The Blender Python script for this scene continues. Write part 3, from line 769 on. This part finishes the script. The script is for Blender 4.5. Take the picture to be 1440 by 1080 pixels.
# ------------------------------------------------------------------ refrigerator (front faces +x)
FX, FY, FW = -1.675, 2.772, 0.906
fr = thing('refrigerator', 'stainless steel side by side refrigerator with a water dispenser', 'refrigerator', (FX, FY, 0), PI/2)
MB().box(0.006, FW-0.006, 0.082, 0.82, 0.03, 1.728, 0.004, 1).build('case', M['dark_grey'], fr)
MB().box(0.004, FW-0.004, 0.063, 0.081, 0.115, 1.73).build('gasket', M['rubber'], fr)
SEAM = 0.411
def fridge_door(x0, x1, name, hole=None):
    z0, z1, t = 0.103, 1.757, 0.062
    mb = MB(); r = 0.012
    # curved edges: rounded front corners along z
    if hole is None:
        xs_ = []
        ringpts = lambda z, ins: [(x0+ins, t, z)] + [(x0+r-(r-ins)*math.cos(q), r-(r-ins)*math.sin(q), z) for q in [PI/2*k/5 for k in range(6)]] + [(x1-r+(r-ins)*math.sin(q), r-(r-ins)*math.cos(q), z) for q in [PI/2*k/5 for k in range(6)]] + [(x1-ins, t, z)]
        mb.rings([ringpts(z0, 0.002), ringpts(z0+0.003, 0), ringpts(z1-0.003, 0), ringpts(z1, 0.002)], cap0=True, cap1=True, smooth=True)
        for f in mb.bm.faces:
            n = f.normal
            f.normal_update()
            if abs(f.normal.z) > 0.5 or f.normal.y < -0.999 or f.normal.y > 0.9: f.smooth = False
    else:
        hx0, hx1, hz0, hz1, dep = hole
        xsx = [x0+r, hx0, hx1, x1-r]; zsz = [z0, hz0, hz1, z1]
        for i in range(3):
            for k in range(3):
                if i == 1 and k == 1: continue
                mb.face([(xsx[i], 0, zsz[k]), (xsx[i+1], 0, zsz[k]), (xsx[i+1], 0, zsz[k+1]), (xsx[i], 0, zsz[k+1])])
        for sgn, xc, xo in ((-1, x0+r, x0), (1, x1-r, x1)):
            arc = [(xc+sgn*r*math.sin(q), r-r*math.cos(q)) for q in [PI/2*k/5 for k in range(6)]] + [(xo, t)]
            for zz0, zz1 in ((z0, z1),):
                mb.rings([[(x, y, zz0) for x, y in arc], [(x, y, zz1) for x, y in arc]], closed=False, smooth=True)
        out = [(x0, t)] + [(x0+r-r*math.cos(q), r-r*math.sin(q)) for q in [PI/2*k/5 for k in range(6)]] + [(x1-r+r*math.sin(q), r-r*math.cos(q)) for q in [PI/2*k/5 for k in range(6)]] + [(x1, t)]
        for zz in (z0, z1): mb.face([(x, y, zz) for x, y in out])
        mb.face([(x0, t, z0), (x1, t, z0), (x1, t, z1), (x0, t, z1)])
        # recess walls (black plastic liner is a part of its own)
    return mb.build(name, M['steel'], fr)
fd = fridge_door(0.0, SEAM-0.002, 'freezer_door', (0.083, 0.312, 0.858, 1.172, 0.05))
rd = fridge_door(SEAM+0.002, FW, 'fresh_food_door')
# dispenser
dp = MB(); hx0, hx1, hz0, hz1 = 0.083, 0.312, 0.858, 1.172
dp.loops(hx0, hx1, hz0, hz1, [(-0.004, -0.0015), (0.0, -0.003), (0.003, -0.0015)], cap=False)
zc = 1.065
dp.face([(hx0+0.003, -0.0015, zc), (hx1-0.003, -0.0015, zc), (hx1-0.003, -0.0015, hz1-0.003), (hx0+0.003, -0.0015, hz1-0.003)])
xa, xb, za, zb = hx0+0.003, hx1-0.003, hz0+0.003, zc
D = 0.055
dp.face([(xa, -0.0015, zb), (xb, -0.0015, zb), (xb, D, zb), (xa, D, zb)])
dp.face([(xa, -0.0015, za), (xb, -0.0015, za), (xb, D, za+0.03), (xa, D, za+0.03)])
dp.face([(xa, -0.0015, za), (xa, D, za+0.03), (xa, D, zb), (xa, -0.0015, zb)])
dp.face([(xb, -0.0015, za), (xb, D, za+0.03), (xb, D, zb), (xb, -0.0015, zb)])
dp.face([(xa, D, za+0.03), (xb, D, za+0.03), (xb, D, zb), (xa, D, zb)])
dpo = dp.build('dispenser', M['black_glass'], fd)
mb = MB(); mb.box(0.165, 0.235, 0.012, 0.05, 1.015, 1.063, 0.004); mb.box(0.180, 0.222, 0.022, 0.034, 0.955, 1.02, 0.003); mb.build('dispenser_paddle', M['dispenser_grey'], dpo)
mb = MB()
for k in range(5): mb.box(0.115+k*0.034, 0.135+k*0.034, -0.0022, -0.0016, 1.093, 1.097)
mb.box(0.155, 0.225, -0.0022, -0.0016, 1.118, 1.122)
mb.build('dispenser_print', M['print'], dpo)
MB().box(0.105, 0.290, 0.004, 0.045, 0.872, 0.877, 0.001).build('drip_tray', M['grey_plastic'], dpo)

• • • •

▸ **Directive**
Work out how many lines of the listing above include the word "part". Report only the number.

▸ **Exercise response**
2